Once a few shooters started doing this, it became easy to blame the "fussy and unreliable 1911" for one's occasional malfunctions. When IPSC began to be popular, it did not allow for alibi reshoots. Those competitors wouldn't stand for unreliable pistols, and to no great surprise, their 1911s worked just fine. You may remember my article of last year where I put four different 1911s through abusive mud and dust tests, where none failed to work.

Two were relatively loose in fit, and two were tightly fit."

I have the article he was referring to and it was a brutal test that started with driving over the guns on a gravel road! The other tests were equally as brutal and grueling. That that with your polymer framed wonder guns!

When we early "Combat Pistol" shooters started to shoot with the BCRA at regular matches using the Inglis Hi-Power, we were always amused by the call - "Alibis?" after a string of fire. Our first reaction was - "WTF?". Then we found out why their guns were so "unreliable'' compared to our commercial Hi-Powers and 1911s.

We shot with them not because we enjoyed THEIR game, but we wanted to get their support and participation in OUR game. I regret that the good ol' boys of the Regimental tie club did not see fit to do so. They regarded us as the spawn of the devil. In the end, we had our revenge in that I won their annual shoot, was presented with a beautiful embroidered blazer crest, got hoisted in the chair (as per their custom) and carried around to the accolades of the crowd. Not really. It was the "Combat Pistol" shooters that carried me amid the glum faces of the BCRA types.

But - I cheated. These guys were allowed to put emery cloth (skate board tape had not yet been invented) on the front and back straps of their pistols (so much for that lovely Inglis decal!) , had the mag safety removed from the pistols they had been issued months earlier and moved the front sights on the models with dovetailed sights.
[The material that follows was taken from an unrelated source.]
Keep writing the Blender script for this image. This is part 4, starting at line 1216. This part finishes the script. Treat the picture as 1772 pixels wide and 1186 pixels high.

This was not in accordance with the 'rules' which required all guns to be "as issued".

So, I went to the table of "issue" guns brought there by a Weapons Tech from CFB Chiliwack, told him I was ex-Regular and wanted to pick my own gun. He knew what I was up to, smiled and told me to have at 'er! I picked one that didn't have a gritty trigger pull by inserting an empty mag that had a bright shiny surface where the mag safety shoe engaged the mag. No drag = better pull.

Next I culled the mag supply for similar mags with wear from the mag safety. I wasn't worried about a mis-feed from a worn mag as I had the "alibi" thing going for me. Then I disassembled the gun to get rid of the excess oil typical of stored Army weapons. Now I was set.

The rules allowed a sighting relay of so many rds to be fired at 25 and 50 yards. I held at 6 o'clock on the '10' ring at both distances and fired the required rds. I then knew how much "Kentucky" windage to allow for during the match. If I recall correctly, I had to hold at one o'clock at both distances, well out of the '10' ring in order to hit centre. It worked.